I was listening to CBC Radio’s As it Happens show yesterday and they had an interview with former Colorado senator Gary Hart, who was comparing this year’s Democratic contest to his own battle with VP Mondale in 1984. Link . Hart contended that he went into the convention neck and neck with Mondale, and that it was the superdelegates who backed Mondale that cost him the nomination.
This doesn’t gibe with my memory, which had Mondale having clinched the nomination well before the convention.
Is my memory correct and is Hart retconning the facts, or is Hart correct?
According to the sparsely written Wikipedia page on the 1984 Democratic National Convention, Mondale received 2191 votes compared to Hart’s 1200, a difference of almost a thousand delegates. I don’t know how many superdelegates the DNC had that year, and unfortunately I haven’t been able to find a list of primary results from that year yet.
My recollection is that while Hart and Mondale were pretty close in the pledged delegate count, a vast majority of the superdelegates had committed to Mondale well before the convention. So it’s not like Mondale’s win was a surprise – the greater surprise would have been if hundreds of superdelegates had reversed themselves at the convention.
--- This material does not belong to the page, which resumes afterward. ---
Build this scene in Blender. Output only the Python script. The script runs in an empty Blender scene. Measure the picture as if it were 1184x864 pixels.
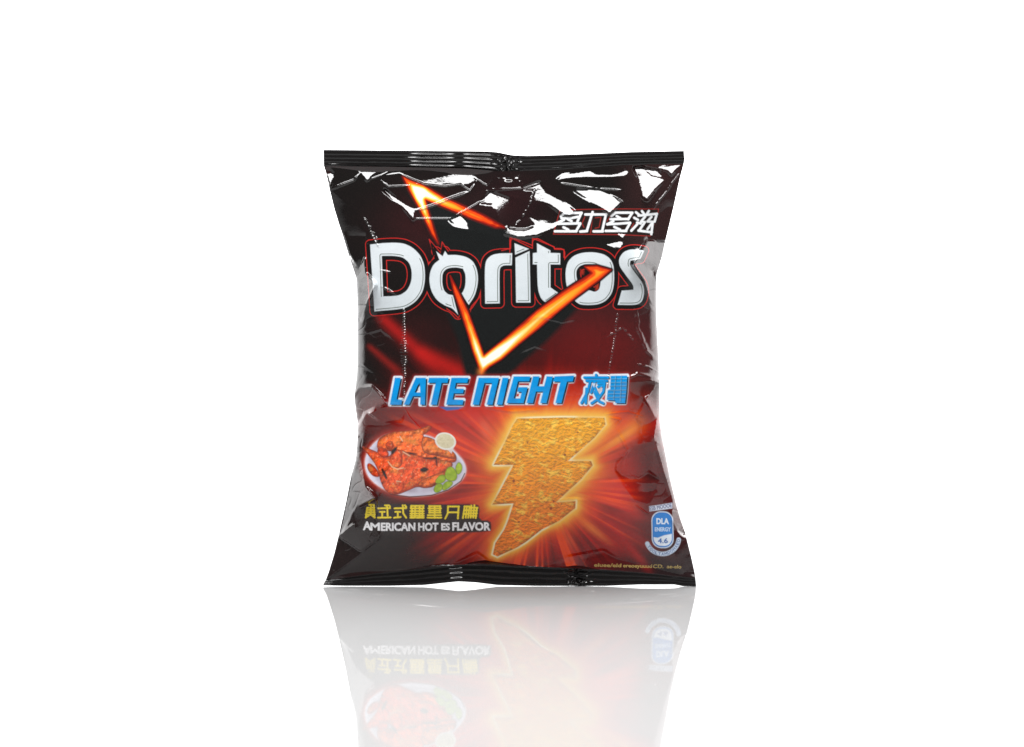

Did Hart still have a chance at the convention? No, no, and hell no. Mondale clinched the nomination on the day after the last primary, in early June.
Would Mondale have won without superdelegates? Probably, but they gave him the final push over the cliff.
It’s impossible to reconstruct an exact count of primary- and caucus-won delegates this long after the fact; the media weren’t as anal in reporting that level of detail in 1984. My best guess with no supers would be Mondale 1750, Hart 1170, Jackson 465, and a handful scattering–still a majority, albeit a razor-thin one. It’s also true, however, that the supers gave Mondale a momentum boost all through the primary season–most of them committed early and padded his lead from the beginning, giving him an aura of inevitability.
Link
Essentially, to answer my own OP, on the last day of primary season in June, 1984,Mondale won NJ and Hart carried California, leaving Mondale just short of the number of delegates he needed, so that night Mondale got on the horn and twisted arms of superdelegates to get them on board. The race was over well before the convention, and Mondale won the lion’s share of delegates in the primaries, but the superdelegates did put Mondale over the top. Hart was right about the superdelegates, but wrong about the fight lasting until the convention.
The relevant point here is that it’s possible to have a substantial lead in the delegate count but still not have enough to clinch the nomination before the convention. That’s a scenario the democrats and Sen. Obama could be facing again this summer.